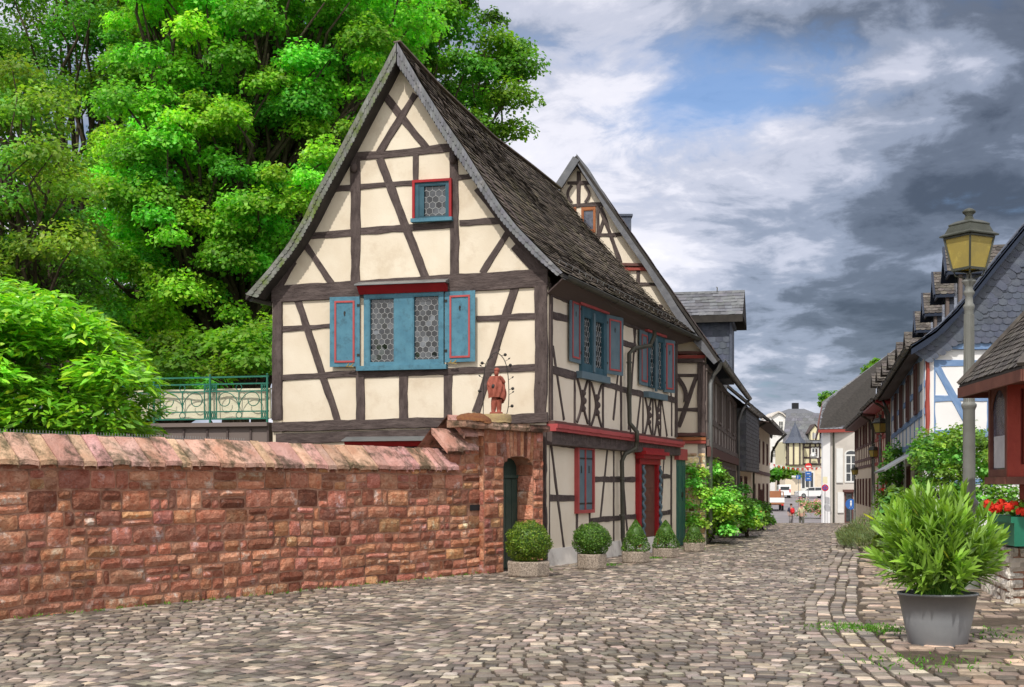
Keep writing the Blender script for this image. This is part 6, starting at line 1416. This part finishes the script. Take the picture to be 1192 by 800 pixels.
# ================================================================ OLEANDER POT AND RIGHT SHRUBS
def oleander():
    c = Vector(((1091.5-CX)*12.85/FOC, 12.85, 0)); T = thing('potted_oleander', 'large leafy oleander in a round grey pot on the cobbles at the right', 'potted plant', c)
    mb = MB(); mb.lathe(c, [(.275, 0), (.285, .01), (.335, .25), (.385, .50), (.395, .49), (.395, .515), (.375, .515), (.365, .47), (.01, .46)], 48, None, 1.0, .85); mb.build('pot', M['pot'], T, True)
    mb = MB(); mb.lathe(c+Vector((0, 0, .462)), [(.355, 0), (.2, .02), (.01, .03)], 20, None, 1, .85); mb.build('soil', M['earth'], T)
    rnd = random.Random(5); st = MB(); Cs, Ns, Ax, Ls, Ks = [], [], [], [], []
    for k in range(150):
        a = rnd.uniform(0, 2*math.pi); rr = math.sqrt(rnd.random()); el = rnd.uniform(.15, 1) if rr > .55 else rnd.uniform(.6, 1)
        tip = c+Vector((-.03+.61*rr*math.cos(a), .58*rr*math.sin(a), .62+(.92*(1-.35*rr*rr))*el)); b0 = c+Vector((.18*rr*math.cos(a), .15*rr*math.sin(a), .46)); ps = []
        for i in range(7): t = i/6; q = b0.lerp(tip, t); q.z = b0.z+(tip.z-b0.z)*(t**.8); ps.append(q)
        if tip.z < .75: tip.z += .1
        st.tube(ps, [.008*(1-.6*i/6) for i in range(7)], 5)
        d = (ps[-1]-ps[-3]).normalized(); n = 30 if el > .5 else 22
        tint = rnd.uniform(.75, 1.3)
        for i in range(n):
            t = 1-(i/n)**1.2*.62; q = ps[0].lerp(ps[-1], t); q = Vector(ps[int(t*6)]).lerp(Vector(ps[min(6, int(t*6)+1)]), t*6-int(t*6)); az = rnd.uniform(0, 2*math.pi); sp = .35+.75*(1-t)*1.6+rnd.uniform(-.1, .25)
            o = d.cross(Vector((math.cos(az), math.sin(az), .1))).normalized(); ax = (d*math.cos(sp)+o*math.sin(sp)).normalized(); L_ = rnd.uniform(.12, .23); ax.z -= .12*(1-t)
            Cs.append(q+ax*L_*.5); Ax.append(ax); nn = ax.cross(o.cross(ax)).cross(ax) if False else o.cross(ax); nn = ax.cross(nn); Ns.append(nn if nn.z > 0 else -nn); Ls.append(L_)
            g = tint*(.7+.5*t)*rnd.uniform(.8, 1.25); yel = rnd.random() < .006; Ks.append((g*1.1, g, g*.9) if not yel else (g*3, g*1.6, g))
    st.build('stems', M['leaf_rose'], T, True); N_ = np.array([tuple(x) for x in Ns]); N_ += RNG.normal(0, .15, N_.shape); N_ /= np.linalg.norm(N_, axis=1, keepdims=True); Ls = np.array(Ls)
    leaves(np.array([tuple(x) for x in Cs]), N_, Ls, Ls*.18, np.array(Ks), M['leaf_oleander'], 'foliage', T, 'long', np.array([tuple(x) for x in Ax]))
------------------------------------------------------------
> Problem to solve
Exactly reproduce the lines beginning with the one that contains "g = tint*(.7+.5*t)*rnd.uniform(.8, 1.25);" and ending with the last line of the material, both included. Leave out everything else.

> The output
            g = tint*(.7+.5*t)*rnd.uniform(.8, 1.25); yel = rnd.random() < .006; Ks.append((g*1.1, g, g*.9) if not yel else (g*3, g*1.6, g))
    st.build('stems', M['leaf_rose'], T, True); N_ = np.array([tuple(x) for x in Ns]); N_ += RNG.normal(0, .15, N_.shape); N_ /= np.linalg.norm(N_, axis=1, keepdims=True); Ls = np.array(Ls)
    leaves(np.array([tuple(x) for x in Cs]), N_, Ls, Ls*.18, np.array(Ks), M['leaf_oleander'], 'foliage', T, 'long', np.array([tuple(x) for x in Ax]))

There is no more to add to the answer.